- _Task details_: Extract all data as written.

- _Stored records_:
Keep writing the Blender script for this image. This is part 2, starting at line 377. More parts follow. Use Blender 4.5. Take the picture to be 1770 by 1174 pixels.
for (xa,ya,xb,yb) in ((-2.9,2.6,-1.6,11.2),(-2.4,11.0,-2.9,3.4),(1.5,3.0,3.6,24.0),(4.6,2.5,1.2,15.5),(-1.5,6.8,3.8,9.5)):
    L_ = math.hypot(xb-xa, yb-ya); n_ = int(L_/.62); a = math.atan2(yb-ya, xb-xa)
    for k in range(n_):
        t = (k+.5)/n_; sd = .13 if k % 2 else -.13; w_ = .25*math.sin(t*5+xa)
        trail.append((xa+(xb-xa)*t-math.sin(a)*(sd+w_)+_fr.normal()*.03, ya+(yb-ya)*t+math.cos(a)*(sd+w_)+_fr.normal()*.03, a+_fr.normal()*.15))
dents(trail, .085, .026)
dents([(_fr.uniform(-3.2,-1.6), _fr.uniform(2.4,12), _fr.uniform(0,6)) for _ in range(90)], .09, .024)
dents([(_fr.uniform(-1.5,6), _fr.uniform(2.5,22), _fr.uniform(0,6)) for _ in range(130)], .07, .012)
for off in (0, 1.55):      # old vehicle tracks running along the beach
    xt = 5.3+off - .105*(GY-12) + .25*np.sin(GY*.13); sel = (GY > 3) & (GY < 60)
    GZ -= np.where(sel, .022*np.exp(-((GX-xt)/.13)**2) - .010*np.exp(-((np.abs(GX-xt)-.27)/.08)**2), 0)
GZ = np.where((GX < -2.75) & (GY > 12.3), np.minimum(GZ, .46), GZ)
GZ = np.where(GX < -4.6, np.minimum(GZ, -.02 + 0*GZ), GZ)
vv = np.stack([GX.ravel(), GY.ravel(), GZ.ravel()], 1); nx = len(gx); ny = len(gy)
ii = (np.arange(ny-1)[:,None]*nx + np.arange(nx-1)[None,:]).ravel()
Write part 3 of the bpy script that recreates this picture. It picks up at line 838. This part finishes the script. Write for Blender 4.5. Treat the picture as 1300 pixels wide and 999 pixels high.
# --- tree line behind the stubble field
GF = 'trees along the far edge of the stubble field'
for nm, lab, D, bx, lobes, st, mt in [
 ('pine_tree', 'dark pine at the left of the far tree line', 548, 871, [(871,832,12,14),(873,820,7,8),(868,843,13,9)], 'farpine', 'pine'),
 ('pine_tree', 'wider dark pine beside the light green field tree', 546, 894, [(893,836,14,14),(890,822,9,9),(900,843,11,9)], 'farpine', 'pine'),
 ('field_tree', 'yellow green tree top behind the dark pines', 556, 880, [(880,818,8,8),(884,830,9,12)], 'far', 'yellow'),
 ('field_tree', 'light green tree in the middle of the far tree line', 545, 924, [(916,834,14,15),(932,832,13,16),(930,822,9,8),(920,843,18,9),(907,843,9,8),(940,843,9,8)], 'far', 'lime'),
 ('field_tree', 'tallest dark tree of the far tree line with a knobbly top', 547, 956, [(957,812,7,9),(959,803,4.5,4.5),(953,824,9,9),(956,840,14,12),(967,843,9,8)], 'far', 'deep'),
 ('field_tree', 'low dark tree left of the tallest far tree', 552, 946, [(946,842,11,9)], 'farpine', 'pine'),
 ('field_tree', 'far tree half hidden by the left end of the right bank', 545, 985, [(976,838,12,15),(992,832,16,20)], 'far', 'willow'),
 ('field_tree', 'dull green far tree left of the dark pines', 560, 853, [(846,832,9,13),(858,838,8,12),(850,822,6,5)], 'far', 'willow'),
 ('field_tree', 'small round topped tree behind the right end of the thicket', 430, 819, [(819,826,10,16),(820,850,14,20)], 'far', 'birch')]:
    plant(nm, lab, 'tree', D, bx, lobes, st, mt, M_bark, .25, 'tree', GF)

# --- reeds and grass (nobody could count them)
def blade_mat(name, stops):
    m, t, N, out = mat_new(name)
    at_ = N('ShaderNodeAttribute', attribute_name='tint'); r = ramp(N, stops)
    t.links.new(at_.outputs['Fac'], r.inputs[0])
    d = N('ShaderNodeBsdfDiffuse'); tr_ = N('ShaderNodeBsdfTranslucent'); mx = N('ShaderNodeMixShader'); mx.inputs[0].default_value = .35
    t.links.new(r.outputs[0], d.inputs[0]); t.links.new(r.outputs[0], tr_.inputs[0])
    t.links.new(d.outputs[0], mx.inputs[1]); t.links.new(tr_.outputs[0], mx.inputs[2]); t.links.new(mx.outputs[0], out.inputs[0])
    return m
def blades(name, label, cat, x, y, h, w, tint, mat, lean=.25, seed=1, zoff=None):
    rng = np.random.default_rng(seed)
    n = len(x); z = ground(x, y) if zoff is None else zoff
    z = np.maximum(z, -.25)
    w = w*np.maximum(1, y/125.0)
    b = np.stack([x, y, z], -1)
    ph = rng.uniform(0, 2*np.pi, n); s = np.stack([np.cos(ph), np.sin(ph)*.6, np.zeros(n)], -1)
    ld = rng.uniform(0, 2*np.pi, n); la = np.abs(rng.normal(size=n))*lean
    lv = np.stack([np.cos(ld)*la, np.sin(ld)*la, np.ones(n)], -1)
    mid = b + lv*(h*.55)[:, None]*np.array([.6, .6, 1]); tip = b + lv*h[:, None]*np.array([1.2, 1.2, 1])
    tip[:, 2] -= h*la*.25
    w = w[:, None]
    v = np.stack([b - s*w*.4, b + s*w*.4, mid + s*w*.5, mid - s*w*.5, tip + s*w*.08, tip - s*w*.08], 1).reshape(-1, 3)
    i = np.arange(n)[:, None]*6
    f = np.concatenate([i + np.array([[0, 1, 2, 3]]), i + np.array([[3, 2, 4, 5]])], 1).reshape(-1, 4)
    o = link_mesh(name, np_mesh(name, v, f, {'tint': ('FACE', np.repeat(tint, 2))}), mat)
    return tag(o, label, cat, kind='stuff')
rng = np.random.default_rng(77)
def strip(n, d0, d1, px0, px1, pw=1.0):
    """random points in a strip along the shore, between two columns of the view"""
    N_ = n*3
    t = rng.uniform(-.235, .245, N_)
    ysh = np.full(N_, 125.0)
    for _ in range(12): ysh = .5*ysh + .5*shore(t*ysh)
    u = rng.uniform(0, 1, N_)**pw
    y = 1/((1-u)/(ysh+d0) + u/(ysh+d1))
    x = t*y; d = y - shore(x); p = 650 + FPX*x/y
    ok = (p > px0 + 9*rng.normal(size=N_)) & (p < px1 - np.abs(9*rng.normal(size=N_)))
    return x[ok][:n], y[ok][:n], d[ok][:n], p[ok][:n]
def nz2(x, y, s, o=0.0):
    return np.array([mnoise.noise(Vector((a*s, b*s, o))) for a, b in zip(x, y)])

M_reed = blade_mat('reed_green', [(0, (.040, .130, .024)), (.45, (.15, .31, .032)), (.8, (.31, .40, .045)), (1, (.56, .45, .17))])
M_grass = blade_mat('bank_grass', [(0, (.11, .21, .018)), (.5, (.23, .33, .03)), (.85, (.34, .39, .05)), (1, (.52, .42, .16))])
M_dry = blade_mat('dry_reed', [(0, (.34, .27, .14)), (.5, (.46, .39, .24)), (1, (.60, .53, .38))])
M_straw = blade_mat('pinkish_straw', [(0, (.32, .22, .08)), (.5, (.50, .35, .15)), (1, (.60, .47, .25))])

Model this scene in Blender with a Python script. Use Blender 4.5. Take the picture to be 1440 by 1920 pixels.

- _Solved problem_:
Keep writing the Blender script for this image. This is part 2, starting at line 377. More parts follow. Use Blender 4.5. Take the picture to be 1770 by 1174 pixels.
for (xa,ya,xb,yb) in ((-2.9,2.6,-1.6,11.2),(-2.4,11.0,-2.9,3.4),(1.5,3.0,3.6,24.0),(4.6,2.5,1.2,15.5),(-1.5,6.8,3.8,9.5)):
    L_ = math.hypot(xb-xa, yb-ya); n_ = int(L_/.62); a = math.atan2(yb-ya, xb-xa)
    for k in range(n_):
        t = (k+.5)/n_; sd = .13 if k % 2 else -.13; w_ = .25*math.sin(t*5+xa)
        trail.append((xa+(xb-xa)*t-math.sin(a)*(sd+w_)+_fr.normal()*.03, ya+(yb-ya)*t+math.cos(a)*(sd+w_)+_fr.normal()*.03, a+_fr.normal()*.15))
dents(trail, .085, .026)
dents([(_fr.uniform(-3.2,-1.6), _fr.uniform(2.4,12), _fr.uniform(0,6)) for _ in range(90)], .09, .024)
dents([(_fr.uniform(-1.5,6), _fr.uniform(2.5,22), _fr.uniform(0,6)) for _ in range(130)], .07, .012)
for off in (0, 1.55):      # old vehicle tracks running along the beach
    xt = 5.3+off - .105*(GY-12) + .25*np.sin(GY*.13); sel = (GY > 3) & (GY < 60)
    GZ -= np.where(sel, .022*np.exp(-((GX-xt)/.13)**2) - .010*np.exp(-((np.abs(GX-xt)-.27)/.08)**2), 0)
GZ = np.where((GX < -2.75) & (GY > 12.3), np.minimum(GZ, .46), GZ)
GZ = np.where(GX < -4.6, np.minimum(GZ, -.02 + 0*GZ), GZ)
vv = np.stack([GX.ravel(), GY.ravel(), GZ.ravel()], 1); nx = len(gx); ny = len(gy)
ii = (np.arange(ny-1)[:,None]*nx + np.arange(nx-1)[None,:]).ravel()
Write part 3 of the bpy script that recreates this picture. It picks up at line 838. This part finishes the script. Write for Blender 4.5. Treat the picture as 1300 pixels wide and 999 pixels high.
# --- tree line behind the stubble field
GF = 'trees along the far edge of the stubble field'
for nm, lab, D, bx, lobes, st, mt in [
 ('pine_tree', 'dark pine at the left of the far tree line', 548, 871, [(871,832,12,14),(873,820,7,8),(868,843,13,9)], 'farpine', 'pine'),
 ('pine_tree', 'wider dark pine beside the light green field tree', 546, 894, [(893,836,14,14),(890,822,9,9),(900,843,11,9)], 'farpine', 'pine'),
 ('field_tree', 'yellow green tree top behind the dark pines', 556, 880, [(880,818,8,8),(884,830,9,12)], 'far', 'yellow'),
 ('field_tree', 'light green tree in the middle of the far tree line', 545, 924, [(916,834,14,15),(932,832,13,16),(930,822,9,8),(920,843,18,9),(907,843,9,8),(940,843,9,8)], 'far', 'lime'),
 ('field_tree', 'tallest dark tree of the far tree line with a knobbly top', 547, 956, [(957,812,7,9),(959,803,4.5,4.5),(953,824,9,9),(956,840,14,12),(967,843,9,8)], 'far', 'deep'),
 ('field_tree', 'low dark tree left of the tallest far tree', 552, 946, [(946,842,11,9)], 'farpine', 'pine'),
 ('field_tree', 'far tree half hidden by the left end of the right bank', 545, 985, [(976,838,12,15),(992,832,16,20)], 'far', 'willow'),
 ('field_tree', 'dull green far tree left of the dark pines', 560, 853, [(846,832,9,13),(858,838,8,12),(850,822,6,5)], 'far', 'willow'),
 ('field_tree', 'small round topped tree behind the right end of the thicket', 430, 819, [(819,826,10,16),(820,850,14,20)], 'far', 'birch')]:
    plant(nm, lab, 'tree', D, bx, lobes, st, mt, M_bark, .25, 'tree', GF)

# --- reeds and grass (nobody could count them)
def blade_mat(name, stops):
    m, t, N, out = mat_new(name)
    at_ = N('ShaderNodeAttribute', attribute_name='tint'); r = ramp(N, stops)
    t.links.new(at_.outputs['Fac'], r.inputs[0])
    d = N('ShaderNodeBsdfDiffuse'); tr_ = N('ShaderNodeBsdfTranslucent'); mx = N('ShaderNodeMixShader'); mx.inputs[0].default_value = .35
    t.links.new(r.outputs[0], d.inputs[0]); t.links.new(r.outputs[0], tr_.inputs[0])
    t.links.new(d.outputs[0], mx.inputs[1]); t.links.new(tr_.outputs[0], mx.inputs[2]); t.links.new(mx.outputs[0], out.inputs[0])
    return m
def blades(name, label, cat, x, y, h, w, tint, mat, lean=.25, seed=1, zoff=None):
    rng = np.random.default_rng(seed)
    n = len(x); z = ground(x, y) if zoff is None else zoff
    z = np.maximum(z, -.25)
    w = w*np.maximum(1, y/125.0)
    b = np.stack([x, y, z], -1)
    ph = rng.uniform(0, 2*np.pi, n); s = np.stack([np.cos(ph), np.sin(ph)*.6, np.zeros(n)], -1)
    ld = rng.uniform(0, 2*np.pi, n); la = np.abs(rng.normal(size=n))*lean
    lv = np.stack([np.cos(ld)*la, np.sin(ld)*la, np.ones(n)], -1)
    mid = b + lv*(h*.55)[:, None]*np.array([.6, .6, 1]); tip = b + lv*h[:, None]*np.array([1.2, 1.2, 1])
    tip[:, 2] -= h*la*.25
    w = w[:, None]
    v = np.stack([b - s*w*.4, b + s*w*.4, mid + s*w*.5, mid - s*w*.5, tip + s*w*.08, tip - s*w*.08], 1).reshape(-1, 3)
    i = np.arange(n)[:, None]*6
    f = np.concatenate([i + np.array([[0, 1, 2, 3]]), i + np.array([[3, 2, 4, 5]])], 1).reshape(-1, 4)
    o = link_mesh(name, np_mesh(name, v, f, {'tint': ('FACE', np.repeat(tint, 2))}), mat)
    return tag(o, label, cat, kind='stuff')
rng = np.random.default_rng(77)
def strip(n, d0, d1, px0, px1, pw=1.0):
    """random points in a strip along the shore, between two columns of the view"""
    N_ = n*3
    t = rng.uniform(-.235, .245, N_)
    ysh = np.full(N_, 125.0)
    for _ in range(12): ysh = .5*ysh + .5*shore(t*ysh)
    u = rng.uniform(0, 1, N_)**pw
    y = 1/((1-u)/(ysh+d0) + u/(ysh+d1))
    x = t*y; d = y - shore(x); p = 650 + FPX*x/y
    ok = (p > px0 + 9*rng.normal(size=N_)) & (p < px1 - np.abs(9*rng.normal(size=N_)))
    return x[ok][:n], y[ok][:n], d[ok][:n], p[ok][:n]
def nz2(x, y, s, o=0.0):
    return np.array([mnoise.noise(Vector((a*s, b*s, o))) for a, b in zip(x, y)])

M_reed = blade_mat('reed_green', [(0, (.040, .130, .024)), (.45, (.15, .31, .032)), (.8, (.31, .40, .045)), (1, (.56, .45, .17))])
M_grass = blade_mat('bank_grass', [(0, (.11, .21, .018)), (.5, (.23, .33, .03)), (.85, (.34, .39, .05)), (1, (.52, .42, .16))])
M_dry = blade_mat('dry_reed', [(0, (.34, .27, .14)), (.5, (.46, .39, .24)), (1, (.60, .53, .38))])
M_straw = blade_mat('pinkish_straw', [(0, (.32, .22, .08)), (.5, (.50, .35, .15)), (1, (.60, .47, .25))])

Model this scene in Blender with a Python script. Use Blender 4.5. Take the picture to be 1440 by 1920 pixels.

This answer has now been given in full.